•N/Delta youths pass confidence vote on Boroh

Tony John, Port Harcourt; Magnus Eze, Abuja

Rivers Governor, Nyesom Wike, has accused the Federal Government of plans to grant amnesty to the 32 suspected cultists  who were declared wanted recently by the state government.

Wike, who spoke yesterday, through his Commissioner for Information and Communications,  Emma Okah,  said the planned amnesty was for the purpose of 2019 elections.

He noted that the All Progressives Congress (APC)-led government has always frustrated the security architecture of the State.

“The Rivers State Government is in receipt of credible intelligence that the federal government has concluded plans to grant amnesty to 32 cultists declared wanted by the State Security Council. 

“Details of the intelligence indicate that the federal government is granting the said cultists amnesty for the purpose  of undue electoral advantage in the 2019 general elections. 

“This  action is not a surprise to us because we have repeatedly said it that some officials and agencies of the federal government are frustrating the fight against violent crime and criminality in Rivers state.

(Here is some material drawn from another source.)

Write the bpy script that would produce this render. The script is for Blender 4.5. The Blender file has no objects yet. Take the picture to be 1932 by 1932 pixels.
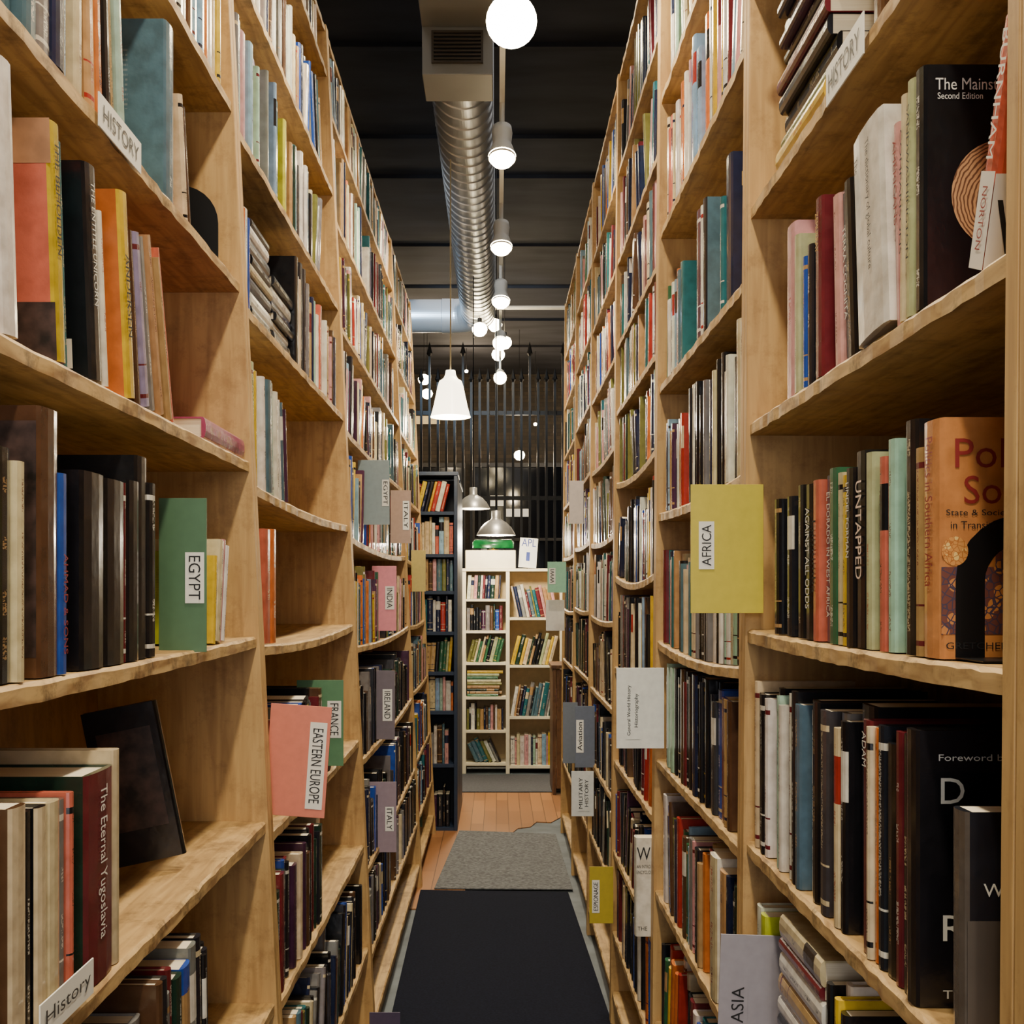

In particular, we have accused the federal Special Anti-Robbery Squad (SARS) of involvement in and aiding violent criminal activities.”

The governor further said the state government is worried about the development,   when it is winning the war against kidnappers and cultists. 

“Each time, we record successes in the promotion of  security, the Federal Government  and her agents take deliberate steps to sabotage  the security  of the State at the instigation of some unpatriotic Rivers sons at the centre.

“We call on the international community, civil society organisations and well-meaning Nigerians to take notice of this deliberate act to compromise the security of Rivers state for ungodly political gains by the APC-led Federal Government. 

Meanwhile, barely 24 hours after the Joint Revolutionary Council (JRC), a coalition of armed groups in the Niger Delta, served noticed that ex-militants in the region may renege on the terms of the Presidential Amnesty they embraced in 2008, over alleged moves to replace President Muhammad Buhari’s Special Adviser and Coordinator of the Presidential Amnesty Programme (PAP), Brig. Gen. Paul Boroh (retd), youth leaders from the region have passed a vote of confidence in the presidential aide.

Addressing a press conference in Abuja, on behalf of 24 other groups, yesterday, Chairman of Ijaw Youth Congress (IYC), Abuja Chapter, Comrade Ebizimor Preye Raphael said while they acknowledged that amnesty as a developmental process cannot last forever, it is not auspicious to scrap the programme at the moment because issues that gave rise to it have not been resolved.

“The present constitution of the amnesty board, led by Boroh, is highly appreciated and endorsed by us, in the light of the unprecedented progress in peace-building movements and the resultant increases in production of oil and gas companies in the region and therefore should be retained.”